Du fait des improvisations des pouvoirs publics (un système d'information pour 30 millions de personnes mais pas de cahier des charges ni de recours à un appel d'offres public), d'un manque de préparation mais aussi  de la méconnaissance des procédures formation on a bâti un monstrueux CPF, système perclus de défauts où personne ne retrouve ses petits et qui pourrait occuper pendant des années des centaines de personnes (y compris les milliers de conseiller en évolution professionnelle qui auront pour principale tâche d'expliquer les dédales de ce système inutile).
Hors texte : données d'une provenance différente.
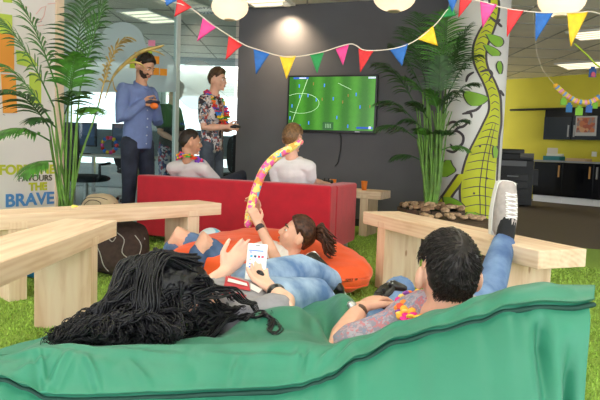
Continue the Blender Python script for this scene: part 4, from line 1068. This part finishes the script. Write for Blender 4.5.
def lei(name,pts,label,r=.024,n=26,seed=0,cols=LEIC):
    """garland of cloth flowers along a closed or open path"""
    rnd=random.Random(seed); C=cat([tuple(p) for p in pts],10); e=empty(name,C[0],0,label,'flower garland')
    tot=len(C)-1; e['group']='flower garlands around the men\'s necks'
    mk('cord',B().tube([V(p) for p in C],.004,n=5),mat('garland_cord',(60,140,60),.8),e)
    for k in range(n):
        p=V(C[int(k/(n-1)*tot)]); col=cols[(k*3+seed)%len(cols)]; b=B(); M_=Matrix.Rotation(rnd.uniform(0,6),3,'X')@Matrix.Rotation(rnd.uniform(0,6),3,'Z')
        for j in range(5):
            a=2*pi*j/5; b.ball(p+M_@V((cos(a)*r*.7,sin(a)*r*.7,rnd.uniform(-.2,.2)*r)),(r*.58,r*.5,r*.22),M_@rotz(a),8,6)
        mk('flower',b,mat('petal_%d_%d'%(col[0],col[2]),col,.65),e,smooth=True)
    return e
def stand(x,y,f,h,ctrl,lean=.0,tilt=0.,spread=.11):
    s=h/1.8; f=V((f[0],f[1],0)).normalized(); l=Z.cross(f); o=V((x,y,0))
    P=lambda a,b_,z:o+f*(a*s)+l*(b_*s)+Z*(z*s)
    J=dict(pel=P(0,0,.96),chest=P(.0,0,1.31),neck=P(-.01+lean,0,1.50),head=P(.035+lean,0,1.665),hipL=P(0,.095,.93),hipR=P(0,-.095,.93),knL=P(.03,spread,.50),knR=P(.02,-spread,.50),anL=P(-.02,spread+.01,.09),anR=P(0,-spread-.01,.09),
      shL=P(-.01,.185,1.43),shR=P(-.01,-.185,1.43))
    c=V(ctrl)
    J['elL']=P(.03,.25,1.13); J['elR']=P(.03,-.25,1.13)
    J['wrL']=c+l*.075*s-f*.085*s-Z*.01; J['wrR']=c-l*.075*s-f*.085*s-Z*.01
    J['handL']=dict(d=f*.8-l*.45,n=-l*.75-f*.3,t=Z,c=.75); J['handR']=dict(d=f*.8+l*.45,n=l*.75-f*.3,t=Z,c=.75)
    return J,f,l,s
BLUESH=mat('blue_denim_shirt',(112,128,178),.8,.05,9.,.2,60.); NAVY=mat_denim('navy_denim',(26,30,46),(44,50,70)); GREYJ=mat_denim('grey_denim',(62,68,80),(92,100,114)); JEANS=mat_denim('washed_blue_denim',(86,120,168),(168,192,220),9); JEANB=mat_denim('mid_blue_denim',(70,98,146),(120,148,188)); RIPJ=mat_denim('dark_blue_denim',(52,72,112),(96,122,164))
HB=mat_hair('dark_brown_hair',(22,16,14),(52,38,30)); HBR=mat_hair('brown_hair',(58,40,28),(112,82,58)); HBK=mat_hair('black_hair',(10,10,13),(36,34,40)); HBR2=mat_hair('chestnut_hair',(44,24,18),(96,58,40)); HLB=mat_hair('light_brown_hair',(92,66,42),(150,112,76)); HFG=mat_hair('very_dark_hair',(18,14,14),(50,42,40),.42)
WHT=mat('white_cotton',(226,220,222),.85,.02,10.,.15,50.); GRYW=mat('pale_grey_cotton',(205,198,200),.85,.03,10.,.2,40.); DKT=mat('dark_olive_cotton',(62,66,62),.85,.06,10.,.15,40.)
BLKL=mat('black_leather',(28,26,26),.4); WSOLE=mat('white_rubber',(226,224,220),.5); BRL=mat('brown_leather',(86,60,44),.5)
def beard(h,m,th=.006):
    c,R,s=h['c'],h['R'],h['s']
    def fn(p,q):
        g=1 if (p.y>.1 and -.98<p.z<-.28 and not(p.y>.8 and -.58<p.z<-.44)) else 0
        r=headfn(p,q/s)*s; return R@(r*(.95+.05*g)+V((p.x,p.y,p.z))*(th+fbm(p,12)*.002)*g)
    mk('beard',B().ball(c,[k*s for k in HR],None,48,40,fn=fn),m,h['o'],smooth=True)
# bearded man in the blue shirt
cp=at(155,102,5.72)
J,f,l,s=stand(-1.59,5.82,(.86,-.5),1.765,cp,lean=.05,spread=.12); J['f']=f*.86-Z*.42; J['up']=Z+f*.4
h=human('standing bearded man in a blue shirt looking down at a controller, left of the sofa',J,SK2,s,BLUESH,'long',NAVY,shirt_hem=.45)
short_hair(h,HB,1.0,.014,1); beard(h,mat('stubble_dark',(62,44,36),.8))
for k in'LR': shoe(h['o'],J['an'+k],f+l*(.2 if k=='L' else -.2),Z,BRL,BLK)
cl=B(); n_=V(J['neck']); cl.tube([n_+l*.07+Z*.0-f*.01,n_+f*.085-Z*.05,n_-l*.07+Z*.0-f*.01,n_-f*.07+Z*.02,n_+l*.07+Z*.0-f*.01],[(.017,.007)]*5,n=8,sub=5); mk('collar',cl,BLUESH,h['o'],smooth=True)
b=B(); 
for k in range(6): b.ball(V(J['pel']).lerp(J['chest'],k/5*1.15-.1)+f*(.128-.01*abs(k-3)*.4),.007,seg=8,rings=6)
mk('shirt_button',b,mat('pearl_button',(210,215,230),.3),h['o'])
controller(cp,f,Z+f*.3,'dark game controller with orange front held by the bearded man in blue',(40,40,64))
b=B().ball(cp+f*.02-Z*.04+l*-.03,(.04,.03,.03),seg=14,rings=8); setp(mk('orange_joystick',b,mat('orange_pad',(240,120,40),.4),smooth=True),'small orange gadget under the controller in the bearded man\'s hands','gadget')
# man in the dark T-shirt behind the glass
cp=at(183,139,6.95)
J,f,l,s=stand(-1.575,7.15,(.9,-.35),1.66,cp,lean=.05); J['f']=f*.8-Z*.4; J['up']=Z+f*.3
h=human('man in a dark olive T-shirt half hidden behind the bearded man in blue',J,SK1,s,DKT,'short',mat_cells('floral_shorts',[(60,56,70),(170,60,80),(120,130,170),(200,190,200),(50,60,110)],34),shirt_hem=.3)
short_hair(h,HB,1.0,.012,2)
for k in'LR': shoe(h['o'],J['an'+k],f,Z,BLKL,WSOLE)
# man in the floral shirt
HAW=mat_cells('floral_print_shirt',[(56,48,56),(196,188,190),(226,216,214),(158,60,56),(92,110,130),(210,200,198),(40,36,42),(186,150,130)],30,.75,.12)
cp=at(237.5,126.5,6.38)
J,f,l,s=stand(-.985,6.55,(.93,-.32),1.745,cp,lean=.02); J['f']=f+l*.0-Z*.04; J['up']=Z
h=human('standing man in a floral shirt, grey jeans and flower garland beside the dark wall',J,SK1,s,HAW,'short',GREYJ,shirt_hem=.4)
short_hair(h,HBR,2.0,.014,3)
for k in'LR': shoe(h['o'],J['an'+k],f,Z,BLKL,WSOLE)
n_=V(J['neck']); c_=V(J['chest'])
lei('flower_garland',[n_-f*.085+Z*.03,n_+l*.105+Z*.0,c_+l*.12+f*.09+Z*.06,c_+l*.085+f*.14-Z*.04,c_+f*.155-Z*.13,c_-l*.085+f*.14-Z*.04,c_-l*.12+f*.09+Z*.06,n_-l*.105,n_-f*.085+Z*.03],'colourful flower garland around the neck of the standing floral-shirted man',.03,34,1)
controller(cp,f,Z+f*.2,'black game controller in the hands of the standing floral-shirted man')
b=B(); kp_=V(J['hipR'])+f*.10-l*.03; b.tube([kp_+Z*.03,kp_-Z*.03],[.008,.006],n=6); b.ball(kp_-Z*.05,.018,seg=10,rings=6); mk('key_ring',b,STEEL,h['o'],smooth=True)
# seated men on the sofa
def seat_man(a,lean_b,headpx,headY,faced,label,skin,shirt,hairm,knL,knR,elL,wrL,elR,wrR,s=1.,hands=None,th=.012):
    pel=S(a,.42,.47); hd=at(headpx[0],headpx[1],headY); nk=hd-Z*.165-V(faced)*.02*s; nk=nk.lerp(V((pel.x,pel.y,nk.z)),.06)
    ch=nk.lerp(pel,.34); 
    J=dict(pel=pel,chest=ch,neck=nk,head=hd,f=V(faced),up=Z,hipL=pel-su*.1,hipR=pel+su*.1,shL=nk-su*.165-Z*.075,shR=nk+su*.165-Z*.075)
    J.update(knL=knL,knR=knR,anL=V((V(knL).x+.05,V(knL).y+.12,.08)),anR=V((V(knR).x+.05,V(knR).y+.12,.08)),elL=elL,wrL=wrL,elR=elR,wrR=wrR)
    J['handL']=dict(d=sn*.7+su*.5,n=-Z,t=su,c=.5); J['handR']=dict(d=sn*.5+su*.7-Z*.1,n=-Z,t=-su,c=.5)
    if hands: J.update(hands)
    h=human(label,J,skin,s,shirt,'short',NAVY,shirt_hem=.1); 
    for k in'LR': shoe(h['o'],J['an'+k],sn,Z,BLKL,WSOLE)
    return h,J
a4=.47
h4,J4=seat_man(a4,0,(190,142.5),5.52,su*.72+sn*.7,'seated man with cropped dark hair, pale grey T-shirt and garland, left end of the sofa',SK2,GRYW,HB,S(a4-.12,.92,.50),at(241,176,6.0),S(a4-.18,.34,.54),S(a4-.08,.60,.50),S(a4+.19,.36,.54),S(a4+.26,.64,.54))
short_hair(h4,HB,.6,.008,4,rough=.002)
n_=J4['neck']; lei('flower_garland',[n_-sn*.085+Z*.05-su*.03,n_-su*.105+Z*.02,n_-su*.09+sn*.09-Z*.04,n_+sn*.13-Z*.12,n_+su*.10+sn*.08-Z*.05,n_+su*.13-Z*.0-sn*.02,n_+su*.06-sn*.085+Z*.04,n_-sn*.085+Z*.05-su*.03],'colourful flower garland around the neck of the seated man with cropped hair',.026,26,2)
a5=1.43
h5,J5=seat_man(a5,0,(293,139),5.28,sn*.9+su*.2,'seated man with light brown hair in a white T-shirt, right end of the sofa',SK1,WHT,HLB,S(a5-.12,.92,.50),S(a5+.14,.92,.50),S(a5-.16,.34,.56),S(a5-.06,.60,.54),at(310,182,5.28),at(321,182.5,5.62))
short_hair(h5,HLB,1.2,.014,5,rough=.005)
controller(at(327,181.5,5.72),sn,Z,'black game controller in the hand of the seated man in the white T-shirt')
#PF0
# ------------------------------------------------------------ the three people lying in front
def strands(name,paths,m,parent,r=.0022,n=3):
    b=B()
    for P,amp,fr,ph in paths:
        C=cat([tuple(p) for p in P],11); k=len(C); L_=[]
        t0=(V(C[-1])-V(C[0])).normalized(); a=t0.orthogonal().normalized(); c=t0.cross(a)
        for i,p in enumerate(C):
            u=i/(k-1); w=amp*(u**.7); L_.append(V(p)+a*(w*sin(fr*u+ph))+c*(w*cos(fr*u+ph)))
        b.tube(L_,[r*(1-.75*(i/(k-1))**2) for i in range(k)],n=n,cap=False)
    return mk(name,b,m,parent,smooth=True)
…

  • le Droit à la formation (DIF) a disparu et avec lui la possibilité de négocier avec son employeur des départs déconcentrés sur des formations courtes (20 h comme le souhaitent les employeurs et beaucoup de salariés)
  • On a remplacé le DIF par un système comptable illisible et incompréhensible pour ses "bénéficiaires". Les services formations des grandes entreprises ne s'y retrouvent pas toujours et l'on prétend qu'un salarié peu ou non qualifié (ou même illettré) peut y trouver son bonheur, c'est totalement hors d'atteinte
  • On a prétendu  bâtir un système hors sol de l'entreprise pour former des millions de personnes (mais sans que personne ne sache comment payer pour la formation de tous). C'était irresponsable mais les pouvoirs publics l'on fait.  Seul l'employeur peut donner du sens à une formation de son salarié, l'accompagner (ou non).

La formation file un mauvais coton car on s'est payé sa tête depuis 2012

Prétendant tout changer les pouvoirs publics ont agit maladroitement comme un éléphant dans un magasin de porcelaines.

Les porcelaines se brisent désormais les unes après les autres (l'apprentissage tout d'abord, le plan de formation ensuite, puis la professionnalisation et enfin cet invraisemblable CPF).

Il est plus que temps de reprendre ses esprits, d'admettre (toute honte bue) qu'on a pu se tromper en 2013 eten 2014 et qu'en fait de réformes en France, c'est d'abord celle de l'élaboration de la Loi et des institutions qui doit devenir une priorité.